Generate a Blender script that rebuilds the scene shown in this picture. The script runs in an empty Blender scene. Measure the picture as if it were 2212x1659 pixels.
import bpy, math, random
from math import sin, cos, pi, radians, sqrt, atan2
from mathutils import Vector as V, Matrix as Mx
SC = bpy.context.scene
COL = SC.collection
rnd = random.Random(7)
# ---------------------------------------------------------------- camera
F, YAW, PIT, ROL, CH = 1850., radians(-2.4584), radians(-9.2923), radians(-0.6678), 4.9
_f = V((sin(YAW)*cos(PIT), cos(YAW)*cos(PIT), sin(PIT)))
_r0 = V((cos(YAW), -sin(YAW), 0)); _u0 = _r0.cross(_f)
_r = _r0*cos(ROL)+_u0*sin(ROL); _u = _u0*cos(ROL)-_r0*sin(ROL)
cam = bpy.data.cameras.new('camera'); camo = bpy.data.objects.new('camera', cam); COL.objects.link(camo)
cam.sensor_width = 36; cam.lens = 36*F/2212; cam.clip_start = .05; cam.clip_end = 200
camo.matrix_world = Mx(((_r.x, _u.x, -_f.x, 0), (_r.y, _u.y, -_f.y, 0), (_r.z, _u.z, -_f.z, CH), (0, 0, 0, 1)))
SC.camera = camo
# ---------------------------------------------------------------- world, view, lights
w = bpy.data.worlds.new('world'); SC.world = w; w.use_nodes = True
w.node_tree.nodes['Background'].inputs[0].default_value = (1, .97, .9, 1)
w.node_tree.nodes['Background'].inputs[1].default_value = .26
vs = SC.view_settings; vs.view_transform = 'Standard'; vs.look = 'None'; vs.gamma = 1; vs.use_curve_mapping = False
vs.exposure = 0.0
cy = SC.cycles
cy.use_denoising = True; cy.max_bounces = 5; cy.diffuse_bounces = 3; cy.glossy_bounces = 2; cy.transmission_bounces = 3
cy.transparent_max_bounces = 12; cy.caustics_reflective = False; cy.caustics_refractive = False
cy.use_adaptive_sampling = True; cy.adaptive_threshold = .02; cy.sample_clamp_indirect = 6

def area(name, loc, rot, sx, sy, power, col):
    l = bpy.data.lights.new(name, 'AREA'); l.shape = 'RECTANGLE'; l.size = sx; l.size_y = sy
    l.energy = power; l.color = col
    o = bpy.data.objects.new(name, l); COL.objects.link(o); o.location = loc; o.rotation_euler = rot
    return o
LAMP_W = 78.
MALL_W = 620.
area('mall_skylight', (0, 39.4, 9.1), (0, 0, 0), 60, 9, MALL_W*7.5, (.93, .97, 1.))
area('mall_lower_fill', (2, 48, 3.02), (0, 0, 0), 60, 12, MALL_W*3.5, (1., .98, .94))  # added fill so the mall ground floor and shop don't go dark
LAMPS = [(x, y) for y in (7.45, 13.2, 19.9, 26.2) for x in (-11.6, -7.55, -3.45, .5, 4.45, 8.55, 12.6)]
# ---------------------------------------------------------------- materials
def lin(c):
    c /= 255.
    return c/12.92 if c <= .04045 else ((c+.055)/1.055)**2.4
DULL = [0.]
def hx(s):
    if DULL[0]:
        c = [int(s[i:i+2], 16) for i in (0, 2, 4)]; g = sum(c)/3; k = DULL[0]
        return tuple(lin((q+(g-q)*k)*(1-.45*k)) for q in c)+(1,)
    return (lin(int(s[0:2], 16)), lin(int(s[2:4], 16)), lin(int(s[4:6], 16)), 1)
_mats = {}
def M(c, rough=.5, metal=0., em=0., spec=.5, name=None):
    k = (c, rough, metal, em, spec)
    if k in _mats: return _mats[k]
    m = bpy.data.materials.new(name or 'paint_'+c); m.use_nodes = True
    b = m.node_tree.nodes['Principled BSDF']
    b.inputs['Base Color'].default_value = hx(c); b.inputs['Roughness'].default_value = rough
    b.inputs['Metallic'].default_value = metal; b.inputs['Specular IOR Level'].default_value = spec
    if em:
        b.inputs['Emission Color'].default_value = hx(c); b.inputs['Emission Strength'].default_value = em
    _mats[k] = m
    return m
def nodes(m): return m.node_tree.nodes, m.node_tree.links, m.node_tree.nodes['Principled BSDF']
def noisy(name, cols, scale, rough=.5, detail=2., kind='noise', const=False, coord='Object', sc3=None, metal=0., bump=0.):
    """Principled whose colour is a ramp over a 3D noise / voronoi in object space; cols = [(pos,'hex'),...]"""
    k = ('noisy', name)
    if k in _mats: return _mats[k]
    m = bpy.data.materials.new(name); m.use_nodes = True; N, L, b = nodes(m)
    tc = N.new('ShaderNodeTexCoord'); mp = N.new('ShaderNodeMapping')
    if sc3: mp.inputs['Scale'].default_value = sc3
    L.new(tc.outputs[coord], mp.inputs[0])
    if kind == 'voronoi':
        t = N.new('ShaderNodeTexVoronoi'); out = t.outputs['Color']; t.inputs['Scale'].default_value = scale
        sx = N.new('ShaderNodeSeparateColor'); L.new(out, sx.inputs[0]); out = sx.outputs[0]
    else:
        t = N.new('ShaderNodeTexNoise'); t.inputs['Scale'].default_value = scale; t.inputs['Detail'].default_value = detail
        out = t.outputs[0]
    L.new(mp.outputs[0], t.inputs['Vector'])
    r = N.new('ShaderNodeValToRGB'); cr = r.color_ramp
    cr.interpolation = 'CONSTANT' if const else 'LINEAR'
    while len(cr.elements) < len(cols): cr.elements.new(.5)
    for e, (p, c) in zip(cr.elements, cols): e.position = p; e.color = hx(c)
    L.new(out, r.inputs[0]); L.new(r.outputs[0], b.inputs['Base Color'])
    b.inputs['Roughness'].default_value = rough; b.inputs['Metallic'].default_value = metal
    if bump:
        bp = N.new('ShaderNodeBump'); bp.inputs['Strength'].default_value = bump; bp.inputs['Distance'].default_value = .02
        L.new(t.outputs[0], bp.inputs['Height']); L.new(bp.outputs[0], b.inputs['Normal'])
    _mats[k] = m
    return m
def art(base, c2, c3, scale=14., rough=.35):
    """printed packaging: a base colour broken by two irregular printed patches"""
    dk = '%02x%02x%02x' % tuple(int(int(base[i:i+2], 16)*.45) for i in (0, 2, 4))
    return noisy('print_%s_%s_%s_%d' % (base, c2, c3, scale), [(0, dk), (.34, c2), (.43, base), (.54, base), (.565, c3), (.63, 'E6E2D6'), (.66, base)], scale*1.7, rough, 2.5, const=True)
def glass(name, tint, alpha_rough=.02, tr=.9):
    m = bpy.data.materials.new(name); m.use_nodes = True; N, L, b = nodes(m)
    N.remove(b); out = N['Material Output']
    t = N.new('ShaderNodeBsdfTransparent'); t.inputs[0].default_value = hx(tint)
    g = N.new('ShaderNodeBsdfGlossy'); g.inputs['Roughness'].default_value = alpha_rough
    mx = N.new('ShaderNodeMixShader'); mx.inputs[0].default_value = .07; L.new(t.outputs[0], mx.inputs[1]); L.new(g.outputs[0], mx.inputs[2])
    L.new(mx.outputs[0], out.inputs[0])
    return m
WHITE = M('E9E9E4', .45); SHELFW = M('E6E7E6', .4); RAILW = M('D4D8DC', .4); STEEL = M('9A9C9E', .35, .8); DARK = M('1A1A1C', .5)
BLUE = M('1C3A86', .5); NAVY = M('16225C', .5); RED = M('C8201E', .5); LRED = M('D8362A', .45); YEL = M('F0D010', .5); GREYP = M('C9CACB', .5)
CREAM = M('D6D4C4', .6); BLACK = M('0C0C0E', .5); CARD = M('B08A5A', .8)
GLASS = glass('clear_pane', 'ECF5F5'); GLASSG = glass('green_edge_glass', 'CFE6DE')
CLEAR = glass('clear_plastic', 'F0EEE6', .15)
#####
§ Given problem
Copy the material above back out, exactly as written.

§ Exercise result
Generate a Blender script that rebuilds the scene shown in this picture. The script runs in an empty Blender scene. Measure the picture as if it were 2212x1659 pixels.
import bpy, math, random
from math import sin, cos, pi, radians, sqrt, atan2
from mathutils import Vector as V, Matrix as Mx
SC = bpy.context.scene
COL = SC.collection
rnd = random.Random(7)
# ---------------------------------------------------------------- camera
F, YAW, PIT, ROL, CH = 1850., radians(-2.4584), radians(-9.2923), radians(-0.6678), 4.9
_f = V((sin(YAW)*cos(PIT), cos(YAW)*cos(PIT), sin(PIT)))
_r0 = V((cos(YAW), -sin(YAW), 0)); _u0 = _r0.cross(_f)
_r = _r0*cos(ROL)+_u0*sin(ROL); _u = _u0*cos(ROL)-_r0*sin(ROL)
cam = bpy.data.cameras.new('camera'); camo = bpy.data.objects.new('camera', cam); COL.objects.link(camo)
cam.sensor_width = 36; cam.lens = 36*F/2212; cam.clip_start = .05; cam.clip_end = 200
camo.matrix_world = Mx(((_r.x, _u.x, -_f.x, 0), (_r.y, _u.y, -_f.y, 0), (_r.z, _u.z, -_f.z, CH), (0, 0, 0, 1)))
SC.camera = camo
# ---------------------------------------------------------------- world, view, lights
w = bpy.data.worlds.new('world'); SC.world = w; w.use_nodes = True
w.node_tree.nodes['Background'].inputs[0].default_value = (1, .97, .9, 1)
w.node_tree.nodes['Background'].inputs[1].default_value = .26
vs = SC.view_settings; vs.view_transform = 'Standard'; vs.look = 'None'; vs.gamma = 1; vs.use_curve_mapping = False
vs.exposure = 0.0
cy = SC.cycles
cy.use_denoising = True; cy.max_bounces = 5; cy.diffuse_bounces = 3; cy.glossy_bounces = 2; cy.transmission_bounces = 3
cy.transparent_max_bounces = 12; cy.caustics_reflective = False; cy.caustics_refractive = False
cy.use_adaptive_sampling = True; cy.adaptive_threshold = .02; cy.sample_clamp_indirect = 6

def area(name, loc, rot, sx, sy, power, col):
    l = bpy.data.lights.new(name, 'AREA'); l.shape = 'RECTANGLE'; l.size = sx; l.size_y = sy
    l.energy = power; l.color = col
    o = bpy.data.objects.new(name, l); COL.objects.link(o); o.location = loc; o.rotation_euler = rot
    return o
LAMP_W = 78.
MALL_W = 620.
area('mall_skylight', (0, 39.4, 9.1), (0, 0, 0), 60, 9, MALL_W*7.5, (.93, .97, 1.))
area('mall_lower_fill', (2, 48, 3.02), (0, 0, 0), 60, 12, MALL_W*3.5, (1., .98, .94))  # added fill so the mall ground floor and shop don't go dark
LAMPS = [(x, y) for y in (7.45, 13.2, 19.9, 26.2) for x in (-11.6, -7.55, -3.45, .5, 4.45, 8.55, 12.6)]
# ---------------------------------------------------------------- materials
def lin(c):
    c /= 255.
    return c/12.92 if c <= .04045 else ((c+.055)/1.055)**2.4
DULL = [0.]
def hx(s):
    if DULL[0]:
        c = [int(s[i:i+2], 16) for i in (0, 2, 4)]; g = sum(c)/3; k = DULL[0]
        return tuple(lin((q+(g-q)*k)*(1-.45*k)) for q in c)+(1,)
    return (lin(int(s[0:2], 16)), lin(int(s[2:4], 16)), lin(int(s[4:6], 16)), 1)
_mats = {}
def M(c, rough=.5, metal=0., em=0., spec=.5, name=None):
    k = (c, rough, metal, em, spec)
    if k in _mats: return _mats[k]
    m = bpy.data.materials.new(name or 'paint_'+c); m.use_nodes = True
    b = m.node_tree.nodes['Principled BSDF']
    b.inputs['Base Color'].default_value = hx(c); b.inputs['Roughness'].default_value = rough
    b.inputs['Metallic'].default_value = metal; b.inputs['Specular IOR Level'].default_value = spec
    if em:
        b.inputs['Emission Color'].default_value = hx(c); b.inputs['Emission Strength'].default_value = em
    _mats[k] = m
    return m
def nodes(m): return m.node_tree.nodes, m.node_tree.links, m.node_tree.nodes['Principled BSDF']
def noisy(name, cols, scale, rough=.5, detail=2., kind='noise', const=False, coord='Object', sc3=None, metal=0., bump=0.):
    """Principled whose colour is a ramp over a 3D noise / voronoi in object space; cols = [(pos,'hex'),...]"""
    k = ('noisy', name)
    if k in _mats: return _mats[k]
    m = bpy.data.materials.new(name); m.use_nodes = True; N, L, b = nodes(m)
    tc = N.new('ShaderNodeTexCoord'); mp = N.new('ShaderNodeMapping')
    if sc3: mp.inputs['Scale'].default_value = sc3
    L.new(tc.outputs[coord], mp.inputs[0])
    if kind == 'voronoi':
        t = N.new('ShaderNodeTexVoronoi'); out = t.outputs['Color']; t.inputs['Scale'].default_value = scale
        sx = N.new('ShaderNodeSeparateColor'); L.new(out, sx.inputs[0]); out = sx.outputs[0]
    else:
        t = N.new('ShaderNodeTexNoise'); t.inputs['Scale'].default_value = scale; t.inputs['Detail'].default_value = detail
        out = t.outputs[0]
    L.new(mp.outputs[0], t.inputs['Vector'])
    r = N.new('ShaderNodeValToRGB'); cr = r.color_ramp
    cr.interpolation = 'CONSTANT' if const else 'LINEAR'
    while len(cr.elements) < len(cols): cr.elements.new(.5)
    for e, (p, c) in zip(cr.elements, cols): e.position = p; e.color = hx(c)
    L.new(out, r.inputs[0]); L.new(r.outputs[0], b.inputs['Base Color'])
    b.inputs['Roughness'].default_value = rough; b.inputs['Metallic'].default_value = metal
    if bump:
        bp = N.new('ShaderNodeBump'); bp.inputs['Strength'].default_value = bump; bp.inputs['Distance'].default_value = .02
        L.new(t.outputs[0], bp.inputs['Height']); L.new(bp.outputs[0], b.inputs['Normal'])
    _mats[k] = m
    return m
def art(base, c2, c3, scale=14., rough=.35):
    """printed packaging: a base colour broken by two irregular printed patches"""
    dk = '%02x%02x%02x' % tuple(int(int(base[i:i+2], 16)*.45) for i in (0, 2, 4))
    return noisy('print_%s_%s_%s_%d' % (base, c2, c3, scale), [(0, dk), (.34, c2), (.43, base), (.54, base), (.565, c3), (.63, 'E6E2D6'), (.66, base)], scale*1.7, rough, 2.5, const=True)
def glass(name, tint, alpha_rough=.02, tr=.9):
    m = bpy.data.materials.new(name); m.use_nodes = True; N, L, b = nodes(m)
    N.remove(b); out = N['Material Output']
    t = N.new('ShaderNodeBsdfTransparent'); t.inputs[0].default_value = hx(tint)
    g = N.new('ShaderNodeBsdfGlossy'); g.inputs['Roughness'].default_value = alpha_rough
    mx = N.new('ShaderNodeMixShader'); mx.inputs[0].default_value = .07; L.new(t.outputs[0], mx.inputs[1]); L.new(g.outputs[0], mx.inputs[2])
    L.new(mx.outputs[0], out.inputs[0])
    return m
WHITE = M('E9E9E4', .45); SHELFW = M('E6E7E6', .4); RAILW = M('D4D8DC', .4); STEEL = M('9A9C9E', .35, .8); DARK = M('1A1A1C', .5)
BLUE = M('1C3A86', .5); NAVY = M('16225C', .5); RED = M('C8201E', .5); LRED = M('D8362A', .45); YEL = M('F0D010', .5); GREYP = M('C9CACB', .5)
CREAM = M('D6D4C4', .6); BLACK = M('0C0C0E', .5); CARD = M('B08A5A', .8)
GLASS = glass('clear_pane', 'ECF5F5'); GLASSG = glass('green_edge_glass', 'CFE6DE')
CLEAR = glass('clear_plastic', 'F0EEE6', .15)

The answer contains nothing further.